At 5:45am, Number 21 kicked me in the butt. He was running towards the gates trying to maintain his place in line, while twenty or thirty young men rushed past, shouting and elbowing. “COME!” Number 21 bellowed, then added a few words in Tamil for emphasis. I slung my backpack on my shoulder and took a step toward the gate, then realized I couldn’t leave Kiki behind. There was no time, so I followed Number 21′s lead, and kicked her in the butt as well. I told her to meet me inside with the mat and the pillow.

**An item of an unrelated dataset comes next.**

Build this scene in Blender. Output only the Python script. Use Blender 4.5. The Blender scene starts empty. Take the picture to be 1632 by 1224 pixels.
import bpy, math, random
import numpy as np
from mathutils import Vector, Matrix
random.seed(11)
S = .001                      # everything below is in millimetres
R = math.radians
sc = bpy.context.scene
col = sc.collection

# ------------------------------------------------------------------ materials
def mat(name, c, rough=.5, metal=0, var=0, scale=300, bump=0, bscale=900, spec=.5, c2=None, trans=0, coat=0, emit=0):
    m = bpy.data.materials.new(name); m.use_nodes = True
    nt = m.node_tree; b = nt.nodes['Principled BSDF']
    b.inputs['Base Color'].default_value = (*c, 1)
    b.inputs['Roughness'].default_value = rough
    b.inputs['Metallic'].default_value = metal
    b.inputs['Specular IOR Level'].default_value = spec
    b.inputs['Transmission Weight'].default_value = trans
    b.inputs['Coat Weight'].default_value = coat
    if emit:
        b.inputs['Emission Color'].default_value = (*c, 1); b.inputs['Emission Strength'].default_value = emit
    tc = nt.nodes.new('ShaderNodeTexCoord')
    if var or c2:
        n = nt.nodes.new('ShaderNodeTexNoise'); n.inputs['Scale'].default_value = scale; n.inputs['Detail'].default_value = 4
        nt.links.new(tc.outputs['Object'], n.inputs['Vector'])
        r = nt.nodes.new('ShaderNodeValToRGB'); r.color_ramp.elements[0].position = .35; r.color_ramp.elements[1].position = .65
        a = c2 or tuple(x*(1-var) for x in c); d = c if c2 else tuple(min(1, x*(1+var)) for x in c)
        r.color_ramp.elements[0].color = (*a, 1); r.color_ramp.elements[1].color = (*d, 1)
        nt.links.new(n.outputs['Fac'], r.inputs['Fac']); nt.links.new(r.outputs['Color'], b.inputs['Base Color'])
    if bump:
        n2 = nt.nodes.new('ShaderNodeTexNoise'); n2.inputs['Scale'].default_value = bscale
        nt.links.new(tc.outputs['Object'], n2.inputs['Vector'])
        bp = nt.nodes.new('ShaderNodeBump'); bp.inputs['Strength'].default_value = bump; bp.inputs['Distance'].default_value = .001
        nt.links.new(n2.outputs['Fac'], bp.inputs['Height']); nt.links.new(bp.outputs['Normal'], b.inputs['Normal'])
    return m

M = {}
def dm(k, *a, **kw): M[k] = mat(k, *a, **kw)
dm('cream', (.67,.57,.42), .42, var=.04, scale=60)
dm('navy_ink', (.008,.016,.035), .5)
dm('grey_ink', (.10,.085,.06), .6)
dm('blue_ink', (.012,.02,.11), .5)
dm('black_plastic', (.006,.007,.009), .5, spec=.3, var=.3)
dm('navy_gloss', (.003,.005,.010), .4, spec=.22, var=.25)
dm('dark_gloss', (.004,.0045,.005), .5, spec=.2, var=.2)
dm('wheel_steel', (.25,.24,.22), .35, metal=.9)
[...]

Chaos had erupted inside the compound, everyone cheating and arguing and jockeying for a better position. I tried to join in the fray and push to the head of the line, hoping that people would give way because I was a girl (and a Westerner), but Number 21 grabbed my arm and positioned me in front of him. “Stay,” he commanded, puffing his stomach and looking up his nose at me. He had handlebar mustache. I scanned the line and saw I had been demoted to number 35, but decided to listen to the mustache man, formally Number 21 and now Number 36. He handed me an English and Tamil order form, which demanded information about my name, address, train line, preferred method of payment, etc. I filled it out while the man tried to help me in Tamil, pointing every now and then at and empty box and insisting that I fill it in. I shrugged my shoulders in response and tried to communicate that I couldn’t finish the form–I didn’t have all the information.
Kiki wandered inside the enclosure, set the sleeping mat on the ground across from the line and fell asleep again. Every now and then a young man stared at the curve of her hip or the way her hand draped across her head. At around 7:30am, she woke up and sat next to me. Several woman in saris arrived and joined their husbands or boyfriends with steaming cups of chai. Kiki eyed them mournfully, and wished that a breakfast vendor would set up shop in the courtyard.
Half an hour later, the ticketmasters opened the depot doors and everyone filed inside–this time very quietly and orderly. Number 21/36 wheeled me into the seat in front of him and ten minutes later I was standing at ticket counter watching the ticketmaster print a receipt. Kiki and I celebrated with a breakfast at the fast food joint down the street: thirty ruppees for chai in a metal cup and a liberal serving of Masal Vadai (fried lentil pancakes) with mint chutney. Arounds us, the neighborhood woke up. Cars honked and auto-rickshaws tailgated bicyles. Fruit sellers arranged their wares, while the smell of mango and car exhaust drifted down the street.
I didn’t tell Kiki, but I was relieved to be traveling again. I wanted to be on my own.